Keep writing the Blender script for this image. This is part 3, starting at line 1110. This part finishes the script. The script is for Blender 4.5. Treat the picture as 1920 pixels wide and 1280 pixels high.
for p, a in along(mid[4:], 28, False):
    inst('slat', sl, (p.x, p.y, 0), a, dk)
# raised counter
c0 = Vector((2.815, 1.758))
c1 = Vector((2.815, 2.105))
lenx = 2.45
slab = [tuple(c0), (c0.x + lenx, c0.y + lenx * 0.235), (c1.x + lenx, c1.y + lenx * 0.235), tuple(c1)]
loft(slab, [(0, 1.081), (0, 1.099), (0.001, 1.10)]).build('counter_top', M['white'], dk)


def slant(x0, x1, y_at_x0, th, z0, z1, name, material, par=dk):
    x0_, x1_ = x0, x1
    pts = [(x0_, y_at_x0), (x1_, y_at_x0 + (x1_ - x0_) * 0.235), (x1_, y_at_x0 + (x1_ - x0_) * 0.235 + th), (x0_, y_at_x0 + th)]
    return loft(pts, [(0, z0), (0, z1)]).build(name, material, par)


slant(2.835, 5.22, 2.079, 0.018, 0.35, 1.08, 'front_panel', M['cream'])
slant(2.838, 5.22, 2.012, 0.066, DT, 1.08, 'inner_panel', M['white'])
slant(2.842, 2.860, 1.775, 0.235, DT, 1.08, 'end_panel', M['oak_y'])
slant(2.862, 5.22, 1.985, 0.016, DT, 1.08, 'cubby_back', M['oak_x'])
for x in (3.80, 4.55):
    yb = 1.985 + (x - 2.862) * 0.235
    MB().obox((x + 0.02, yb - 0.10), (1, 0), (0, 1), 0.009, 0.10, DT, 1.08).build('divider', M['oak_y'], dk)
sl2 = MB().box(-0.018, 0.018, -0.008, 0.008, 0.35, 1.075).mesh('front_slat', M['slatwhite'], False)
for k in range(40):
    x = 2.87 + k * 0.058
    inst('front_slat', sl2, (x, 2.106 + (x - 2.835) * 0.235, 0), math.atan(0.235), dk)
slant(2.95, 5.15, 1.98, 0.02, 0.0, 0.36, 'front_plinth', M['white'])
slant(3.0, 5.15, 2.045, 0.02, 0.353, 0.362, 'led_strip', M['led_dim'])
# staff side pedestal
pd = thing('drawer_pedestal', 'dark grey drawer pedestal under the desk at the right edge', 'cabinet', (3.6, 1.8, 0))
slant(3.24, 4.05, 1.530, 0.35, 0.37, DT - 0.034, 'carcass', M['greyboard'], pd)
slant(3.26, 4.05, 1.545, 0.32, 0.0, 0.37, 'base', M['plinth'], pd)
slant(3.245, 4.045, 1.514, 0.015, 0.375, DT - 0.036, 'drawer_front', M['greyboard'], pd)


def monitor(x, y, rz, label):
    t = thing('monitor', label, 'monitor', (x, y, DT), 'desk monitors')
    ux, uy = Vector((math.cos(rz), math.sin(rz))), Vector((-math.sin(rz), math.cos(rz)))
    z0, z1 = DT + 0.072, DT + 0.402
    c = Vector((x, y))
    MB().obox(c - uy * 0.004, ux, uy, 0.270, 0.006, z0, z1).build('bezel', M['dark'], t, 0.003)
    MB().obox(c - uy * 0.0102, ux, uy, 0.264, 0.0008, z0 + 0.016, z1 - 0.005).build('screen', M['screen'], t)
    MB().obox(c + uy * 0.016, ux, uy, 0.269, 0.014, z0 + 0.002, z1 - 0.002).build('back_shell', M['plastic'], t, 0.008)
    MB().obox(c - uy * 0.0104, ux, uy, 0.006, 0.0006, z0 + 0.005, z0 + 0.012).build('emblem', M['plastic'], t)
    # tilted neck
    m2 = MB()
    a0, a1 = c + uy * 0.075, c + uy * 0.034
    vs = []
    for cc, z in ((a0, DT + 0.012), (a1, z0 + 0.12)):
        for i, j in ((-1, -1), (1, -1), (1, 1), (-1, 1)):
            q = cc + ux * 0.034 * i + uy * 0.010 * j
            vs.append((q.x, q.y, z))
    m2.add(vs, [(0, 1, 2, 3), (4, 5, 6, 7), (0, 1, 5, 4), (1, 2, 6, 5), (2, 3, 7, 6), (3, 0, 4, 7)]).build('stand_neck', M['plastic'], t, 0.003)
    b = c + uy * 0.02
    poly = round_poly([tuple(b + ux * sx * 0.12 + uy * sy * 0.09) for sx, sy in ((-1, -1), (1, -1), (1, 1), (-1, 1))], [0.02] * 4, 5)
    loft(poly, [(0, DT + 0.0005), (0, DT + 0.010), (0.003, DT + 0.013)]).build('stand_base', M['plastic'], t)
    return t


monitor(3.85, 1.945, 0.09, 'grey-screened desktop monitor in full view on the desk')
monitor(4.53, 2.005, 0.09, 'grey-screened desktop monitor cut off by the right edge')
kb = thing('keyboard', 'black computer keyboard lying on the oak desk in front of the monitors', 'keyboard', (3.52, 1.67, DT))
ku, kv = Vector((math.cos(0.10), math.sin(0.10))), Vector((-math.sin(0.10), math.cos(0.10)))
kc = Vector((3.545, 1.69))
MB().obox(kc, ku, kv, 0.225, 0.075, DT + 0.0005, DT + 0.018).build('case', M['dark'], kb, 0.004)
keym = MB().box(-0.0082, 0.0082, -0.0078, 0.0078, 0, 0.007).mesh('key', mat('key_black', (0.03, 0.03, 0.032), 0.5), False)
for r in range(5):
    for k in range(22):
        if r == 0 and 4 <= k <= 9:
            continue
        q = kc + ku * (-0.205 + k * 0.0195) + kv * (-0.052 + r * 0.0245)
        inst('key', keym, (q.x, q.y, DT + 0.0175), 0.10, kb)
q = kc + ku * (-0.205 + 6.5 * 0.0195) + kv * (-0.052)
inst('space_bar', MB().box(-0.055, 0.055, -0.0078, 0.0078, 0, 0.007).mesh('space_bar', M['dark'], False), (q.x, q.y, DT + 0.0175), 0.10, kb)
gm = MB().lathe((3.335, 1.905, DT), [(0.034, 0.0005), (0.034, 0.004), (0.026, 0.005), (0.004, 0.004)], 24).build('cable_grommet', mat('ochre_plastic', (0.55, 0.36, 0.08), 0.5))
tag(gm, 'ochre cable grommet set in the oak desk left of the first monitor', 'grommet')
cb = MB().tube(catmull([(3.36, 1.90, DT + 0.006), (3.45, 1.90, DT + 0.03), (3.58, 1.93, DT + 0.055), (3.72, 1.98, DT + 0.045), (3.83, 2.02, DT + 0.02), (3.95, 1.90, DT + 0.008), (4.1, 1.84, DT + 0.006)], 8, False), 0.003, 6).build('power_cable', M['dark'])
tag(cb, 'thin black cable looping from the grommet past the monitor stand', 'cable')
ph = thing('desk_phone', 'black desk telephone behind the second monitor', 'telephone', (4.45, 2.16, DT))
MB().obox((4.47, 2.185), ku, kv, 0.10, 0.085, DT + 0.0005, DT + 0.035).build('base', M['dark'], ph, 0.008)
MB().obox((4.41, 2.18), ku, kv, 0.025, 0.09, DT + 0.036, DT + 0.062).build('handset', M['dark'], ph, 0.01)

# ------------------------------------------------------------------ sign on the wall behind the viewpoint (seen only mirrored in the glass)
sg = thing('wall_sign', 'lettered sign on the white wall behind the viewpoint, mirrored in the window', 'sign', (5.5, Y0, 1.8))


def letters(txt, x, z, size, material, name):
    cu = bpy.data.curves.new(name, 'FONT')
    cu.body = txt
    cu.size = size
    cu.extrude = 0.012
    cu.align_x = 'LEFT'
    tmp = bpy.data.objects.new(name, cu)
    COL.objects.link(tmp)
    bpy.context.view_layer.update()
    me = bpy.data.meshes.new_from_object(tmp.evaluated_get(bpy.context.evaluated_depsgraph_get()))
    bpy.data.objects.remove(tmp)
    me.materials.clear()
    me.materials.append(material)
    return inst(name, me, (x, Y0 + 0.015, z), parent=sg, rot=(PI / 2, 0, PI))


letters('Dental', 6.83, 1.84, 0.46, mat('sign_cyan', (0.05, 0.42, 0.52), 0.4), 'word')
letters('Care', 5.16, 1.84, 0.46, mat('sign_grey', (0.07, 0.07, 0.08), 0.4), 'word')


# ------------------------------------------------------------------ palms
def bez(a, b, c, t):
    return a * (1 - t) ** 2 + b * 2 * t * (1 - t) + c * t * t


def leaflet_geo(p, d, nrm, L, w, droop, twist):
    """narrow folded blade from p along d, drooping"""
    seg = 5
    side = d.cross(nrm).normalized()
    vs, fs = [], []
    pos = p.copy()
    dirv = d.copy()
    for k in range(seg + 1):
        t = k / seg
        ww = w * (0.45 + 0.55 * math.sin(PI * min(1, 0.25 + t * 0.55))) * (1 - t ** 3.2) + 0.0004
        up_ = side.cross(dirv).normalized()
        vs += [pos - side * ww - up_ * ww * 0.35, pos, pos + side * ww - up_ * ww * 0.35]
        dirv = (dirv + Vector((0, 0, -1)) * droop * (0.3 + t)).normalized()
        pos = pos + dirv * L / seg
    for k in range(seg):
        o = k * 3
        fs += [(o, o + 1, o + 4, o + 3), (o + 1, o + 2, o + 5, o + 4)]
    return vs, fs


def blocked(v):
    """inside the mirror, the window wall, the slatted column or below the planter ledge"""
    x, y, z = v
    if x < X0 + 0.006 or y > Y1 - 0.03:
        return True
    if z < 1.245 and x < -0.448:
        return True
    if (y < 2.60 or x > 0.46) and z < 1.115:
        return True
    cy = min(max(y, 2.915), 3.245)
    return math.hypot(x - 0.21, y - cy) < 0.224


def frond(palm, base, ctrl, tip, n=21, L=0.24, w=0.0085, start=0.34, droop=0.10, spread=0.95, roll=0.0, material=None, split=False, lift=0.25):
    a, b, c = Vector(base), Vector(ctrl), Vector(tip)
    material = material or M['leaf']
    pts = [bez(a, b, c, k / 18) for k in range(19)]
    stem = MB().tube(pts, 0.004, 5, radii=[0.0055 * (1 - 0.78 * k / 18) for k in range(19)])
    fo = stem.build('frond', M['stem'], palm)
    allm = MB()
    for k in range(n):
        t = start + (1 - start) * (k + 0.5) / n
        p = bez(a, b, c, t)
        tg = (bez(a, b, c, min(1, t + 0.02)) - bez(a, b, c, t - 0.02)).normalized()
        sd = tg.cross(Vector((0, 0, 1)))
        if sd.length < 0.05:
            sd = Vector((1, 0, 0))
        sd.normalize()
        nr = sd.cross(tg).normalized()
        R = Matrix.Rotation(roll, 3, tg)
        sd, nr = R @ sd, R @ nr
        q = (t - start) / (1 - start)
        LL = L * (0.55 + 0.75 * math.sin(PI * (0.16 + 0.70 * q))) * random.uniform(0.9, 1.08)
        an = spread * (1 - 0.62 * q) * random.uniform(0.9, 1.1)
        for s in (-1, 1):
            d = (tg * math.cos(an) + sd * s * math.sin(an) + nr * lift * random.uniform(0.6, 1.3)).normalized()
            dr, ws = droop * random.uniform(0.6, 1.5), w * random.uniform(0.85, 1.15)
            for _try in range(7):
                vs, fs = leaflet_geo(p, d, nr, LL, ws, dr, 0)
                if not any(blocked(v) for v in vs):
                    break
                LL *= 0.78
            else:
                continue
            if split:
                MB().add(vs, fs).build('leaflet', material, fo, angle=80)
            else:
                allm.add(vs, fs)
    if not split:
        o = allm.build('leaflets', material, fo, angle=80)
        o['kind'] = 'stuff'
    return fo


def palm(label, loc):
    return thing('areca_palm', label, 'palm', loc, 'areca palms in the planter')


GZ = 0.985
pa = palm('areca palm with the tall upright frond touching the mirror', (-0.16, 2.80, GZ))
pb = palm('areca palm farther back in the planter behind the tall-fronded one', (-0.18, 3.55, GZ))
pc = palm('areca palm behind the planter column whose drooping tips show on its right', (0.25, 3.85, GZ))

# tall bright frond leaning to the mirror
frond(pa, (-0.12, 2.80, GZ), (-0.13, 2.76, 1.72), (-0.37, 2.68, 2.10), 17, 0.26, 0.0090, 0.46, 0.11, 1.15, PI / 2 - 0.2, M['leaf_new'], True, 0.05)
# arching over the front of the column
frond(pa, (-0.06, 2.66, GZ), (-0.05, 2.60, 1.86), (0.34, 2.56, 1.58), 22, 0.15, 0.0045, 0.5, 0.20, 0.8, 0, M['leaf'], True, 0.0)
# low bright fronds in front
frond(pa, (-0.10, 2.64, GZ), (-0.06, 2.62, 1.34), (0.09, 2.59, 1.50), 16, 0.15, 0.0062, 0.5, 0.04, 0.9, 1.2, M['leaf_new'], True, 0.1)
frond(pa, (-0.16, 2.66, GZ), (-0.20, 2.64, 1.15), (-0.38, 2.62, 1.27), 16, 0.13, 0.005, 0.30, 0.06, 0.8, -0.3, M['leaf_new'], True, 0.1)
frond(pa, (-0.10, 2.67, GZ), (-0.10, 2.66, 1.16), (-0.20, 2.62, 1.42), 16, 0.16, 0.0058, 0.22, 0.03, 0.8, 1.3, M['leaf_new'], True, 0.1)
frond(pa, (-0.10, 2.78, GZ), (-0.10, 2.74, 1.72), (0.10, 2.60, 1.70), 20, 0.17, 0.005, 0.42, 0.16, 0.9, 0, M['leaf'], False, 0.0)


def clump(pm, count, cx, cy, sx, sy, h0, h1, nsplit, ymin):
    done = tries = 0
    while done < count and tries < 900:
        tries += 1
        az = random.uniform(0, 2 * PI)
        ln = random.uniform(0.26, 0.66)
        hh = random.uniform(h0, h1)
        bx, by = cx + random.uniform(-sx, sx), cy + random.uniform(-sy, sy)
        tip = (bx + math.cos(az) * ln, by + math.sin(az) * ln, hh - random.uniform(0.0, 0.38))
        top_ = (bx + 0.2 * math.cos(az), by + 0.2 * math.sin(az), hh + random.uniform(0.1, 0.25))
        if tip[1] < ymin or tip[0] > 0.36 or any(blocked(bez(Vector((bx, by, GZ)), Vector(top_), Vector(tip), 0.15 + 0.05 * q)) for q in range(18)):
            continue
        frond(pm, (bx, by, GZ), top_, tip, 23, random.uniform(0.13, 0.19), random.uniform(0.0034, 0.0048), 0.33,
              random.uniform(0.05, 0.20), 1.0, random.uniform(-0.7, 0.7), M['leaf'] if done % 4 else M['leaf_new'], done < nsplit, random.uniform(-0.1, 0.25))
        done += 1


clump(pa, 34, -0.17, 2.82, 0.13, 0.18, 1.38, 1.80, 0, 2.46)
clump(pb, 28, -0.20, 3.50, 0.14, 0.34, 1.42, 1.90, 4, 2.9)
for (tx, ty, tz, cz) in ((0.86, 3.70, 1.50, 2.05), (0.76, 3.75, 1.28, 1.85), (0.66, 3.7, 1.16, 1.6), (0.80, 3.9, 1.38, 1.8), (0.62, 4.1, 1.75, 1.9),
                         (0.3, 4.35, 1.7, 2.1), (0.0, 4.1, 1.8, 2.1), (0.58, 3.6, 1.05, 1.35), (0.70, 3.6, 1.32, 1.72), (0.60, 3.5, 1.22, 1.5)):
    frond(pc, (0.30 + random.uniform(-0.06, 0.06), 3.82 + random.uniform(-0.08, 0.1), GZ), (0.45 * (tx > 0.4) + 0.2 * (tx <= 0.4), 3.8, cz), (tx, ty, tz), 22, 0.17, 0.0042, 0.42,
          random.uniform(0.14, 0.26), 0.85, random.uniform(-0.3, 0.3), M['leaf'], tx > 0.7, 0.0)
━━━━━━━━
PROBLEM DETAILS → Everything from the first line above up to and including the line that contains "return loft(pts, [(0, z0), (0, z1)]).build(name, material, par)" should be printed exactly; please print only that.

RESPONSE TO THIS EXERCISE →
Keep writing the Blender script for this image. This is part 3, starting at line 1110. This part finishes the script. The script is for Blender 4.5. Treat the picture as 1920 pixels wide and 1280 pixels high.
for p, a in along(mid[4:], 28, False):
    inst('slat', sl, (p.x, p.y, 0), a, dk)
# raised counter
c0 = Vector((2.815, 1.758))
c1 = Vector((2.815, 2.105))
lenx = 2.45
slab = [tuple(c0), (c0.x + lenx, c0.y + lenx * 0.235), (c1.x + lenx, c1.y + lenx * 0.235), tuple(c1)]
loft(slab, [(0, 1.081), (0, 1.099), (0.001, 1.10)]).build('counter_top', M['white'], dk)


def slant(x0, x1, y_at_x0, th, z0, z1, name, material, par=dk):
    x0_, x1_ = x0, x1
    pts = [(x0_, y_at_x0), (x1_, y_at_x0 + (x1_ - x0_) * 0.235), (x1_, y_at_x0 + (x1_ - x0_) * 0.235 + th), (x0_, y_at_x0 + th)]
    return loft(pts, [(0, z0), (0, z1)]).build(name, material, par)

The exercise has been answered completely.